By Nicholas Strelitz

Vivienne Westwood Menswear SS/18 collection (Image – Vogue.com)

Alexander McQueen SS/18 collection (credit – Vogue.com)
Looking through the Spring/Summer 2018 menswear collections from the past 3 weeks of catwalks – be it in London, Milan, or Paris – I was most taken aback by…wait for it….men in skirts! Okay, not THE most revolutionary idea – no, but seen in this sort of volume, I was struck like never before. At first, the instantaneous humour at seeing what has always been, in my own mindset, a female-only fashion. But each time another well-known designer ushered out his or her models in this sort of dress (no pun intended….actually, definite pun intended), I became more and more transfixed on how wearable this garment actually is.
Yes, you still get the extreme version of the man in a skirt – the man in a strapless, black, volumized dress (see the Vivienne Westwood creation below), which always looks a little ridiculous, but done in a wearable way – think men in kilts –, like what designer Thom Browne managed to pull off…..brace yourself…..I think quite works.

Vivienne Westwood Menswear SS/18 collection (credit – Vogue.com)

Thom Browne Menswear SS/18 collection (credit – Vogue.com)
And why not? Why can’t a man wear a skirt, a crop top, a pussy-bow blouse….? It’s 2017 after all. We’re a progressive society, aren’t we? Collections like Astrid Andersen and Gucci remind us that clothing for gender is merely a societal construct – one we learn very early on. Imagine, for a second, if men had been nurtured to wear skirts and women pants – we could have gone this way very easily. The Greeks and Romans – men that is – wore togas for goodness sakes (basically an off-the-shoulder dress……how in season!).
On the home-front, local designers like AKJP – fronted by Keith Henning and Jodi Paulsen – are masters of playing with proportions, cuts, and silhouettes, blurring the conventional line of what’s appropriate and for which gender. Fashion, at its core, is about experimentation. It’s about pushing the “norm” and redefining stereotypes.

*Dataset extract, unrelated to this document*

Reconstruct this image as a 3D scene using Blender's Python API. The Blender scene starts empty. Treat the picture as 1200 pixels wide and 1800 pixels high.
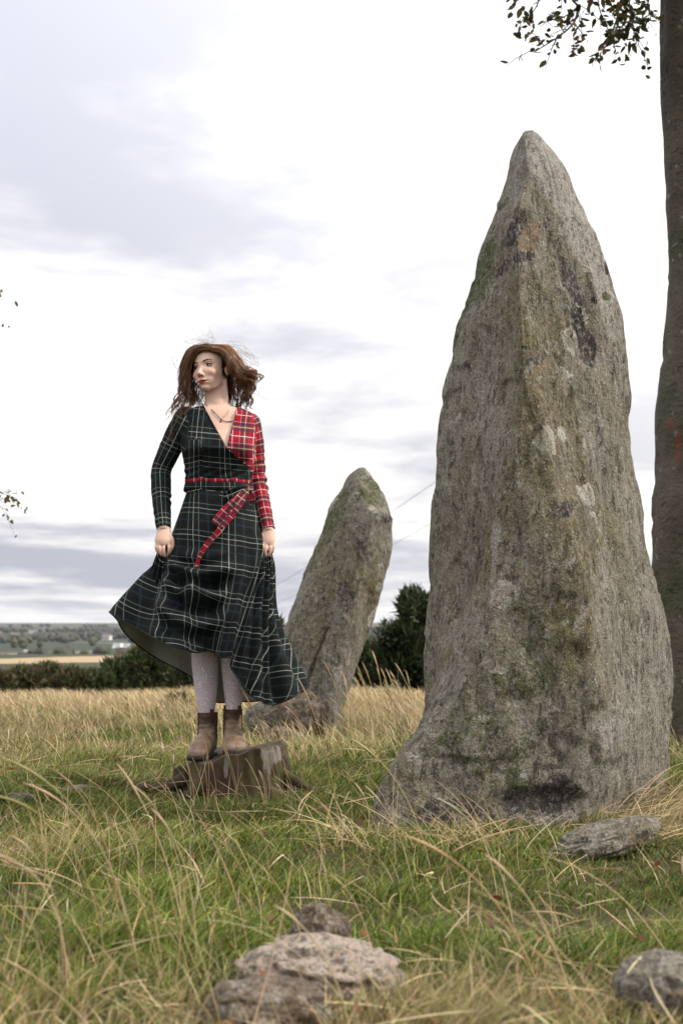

Fashion, more than society around us, is much willing and able to change the way we think, or at the very least, get the conversation started.

South Africa’s own AKJP (credit – AKJP)

South Africa’s own AKJP (credit – AKJP)
Gender fluidity isn’t a new concept in fashion. Designers like American Rick Owens and Belgian Ann Demeulemeester have been re-conceptualizing gender norms in garments for years. It’s just that now, more than before, general society around them have started to wake-up. Sheer volume and scale, coupled with a more awakened general public means that genderless fashion can finally begin its path to wearable fashion. No longer looked at as merely art or constume – good news gentelemen – men in skirts could become an image as commonplace as seeing women in skirts.

Rick Owens design (credit – Vogue.com)

Anne Demeulemeester design (credit – Vogue.com)
The start of a real fashion revolution.